June 27, 1999

Ingrid at a Rapids (Gold River, Nova Scotia)

The Spring and summer to date have been very dry and the water levels in the rivers have continued to fall. The first time we worked in the Gold River rapids, the flow of water was quite strong and all three models had to struggle to maintain poses in the rushing water; Miles nearly got swept down stream while posing for the most striking image of the day. A month later, the water level was down by three feet and the flow of the river had slackened considerably.
4"x5" film

It was a hot day, with blinding sun and a clear blue sky; Ingrid was quite enthusiastic to do water nudes and I was fairly confident I could tame the contrast inherent in direct sunlight enough to make the resulting images work By over-exposing the film and then compensating in the processing, I maintained shadow detail while keeping the highlights in check.. Given the reduced speed of the water, I knew that I'd be able to pose Ingrid in such a way that she wouldn't be battered by the water enough to blur her figure, but I'd be able to get a lovely blur in the water around her.
35mm infrared film
The distinction in an image between one quarter and a full second can be stunning.
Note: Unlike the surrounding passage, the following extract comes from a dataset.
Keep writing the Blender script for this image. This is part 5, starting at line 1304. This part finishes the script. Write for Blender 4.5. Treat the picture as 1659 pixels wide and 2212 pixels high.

A quarter second exposure, such as the one to the left, maintains distinction in the river's flow, while blurring out the froth and bubbles below the rapid itself. A full second, to the right, renders everything as an almost smoky stream. In this image, the water flow was too strong for Ingrid to keep still during the exposure but the overall effect is very pleasing, with her body melding with the maelstrom below her. The most extreme water blur exposure, four seconds or more, makes everything look like it's in a low level fog, and creates a very difficult situation for the model in regards to staying still.
4"x5" film
After this session, upon reflection I realized how much the river's personality had changed from my first work there. In some ways, this is my favourite session at the Gold River, with strong water blur and poses that dealt with the direct sunlight well.